Elucidating the dominant reaction mechanism of methanol-to-olefins conversion in H-SAPO-18: A first-principles study

• Published in: Chinese journal of catalysis Vol. 39; no. 7; pp. 1272 - 1279
• Main Authors: Wang, Chuan-Ming, Wang, Yang-Dong, Xie, Zai-Ku
• Format: Journal Article
• Language: English
• Published: Elsevier B.V 01.07.2018
• Subjects: Density functional theory; H-SAPO-18 zeotype; Hydrocarbon pool reaction mechanism; Methanol-to-olefins conversion; Olefin-based hydrocarbon pool; Density functional theory; Methanol-to-olefins conversion; Olefin-based hydrocarbon pool; H-SAPO-18 zeotype; Hydrocarbon pool reaction mechanism
• ISSN: 1872-2067; 1872-2067
• DOI: 10.1016/S1872-2067(18)63064-5

The reaction mechanism of zeolite- or zeotype-catalyzed methanol-to-olefins (MTO) conversion is still a subject of debate.

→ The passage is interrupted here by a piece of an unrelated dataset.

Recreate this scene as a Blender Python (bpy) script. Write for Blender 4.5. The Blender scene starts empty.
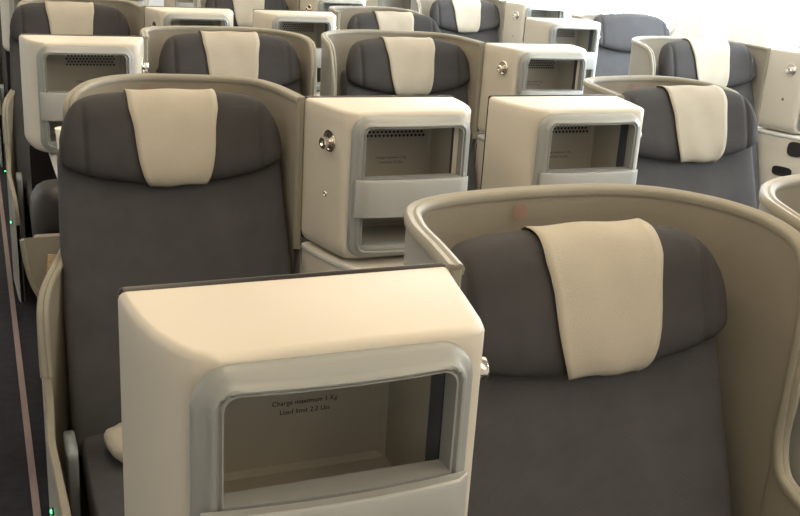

Employing periodic density functional theory calculations, the olefin-based cycle was studied using tetramethylethene (TME) as a representative olefinic hydrocarbon pool in H-SAPO-18 zeotype. The overall free energy barrier at 673 K was calculated and found to be less than 150 kJ/mol in the TME-based cycle, much lower than those in the aromatic-based cycle (> 200 kJ/mol), indicating that olefins themselves are the dominant active hydrocarbon pool species in H-SAPO-18. The similarity of the intermediates involved between the aromatic-based cycle and the olefin-based cycle was also highlighted, revealing that both cycles were pattern-consistent. The selectivity related to the distribution of cracking precursors, such as higher olefins or carbenium ions, as a result of the olefin-based cycle for the MTO conversion. The enthalpy barrier of the cracking step scaled linearly with the number of carbon atoms of cracking precursors to produce ethene or propene with ethene being much less favored than propene for cracking of C7 and higher precursors. This work highlighted the importance of the olefin-based cycle in H-SAPO-18 for the MTO conversion and established the similarity between the olefin-based and aromatic-based cycles. The olefins were calculated to be the dominant hydrocarbon pool for MTO conversion in H-SAPO-18. The enthalpy barrier of the cracking step linearly relates to the size of cracking precursors.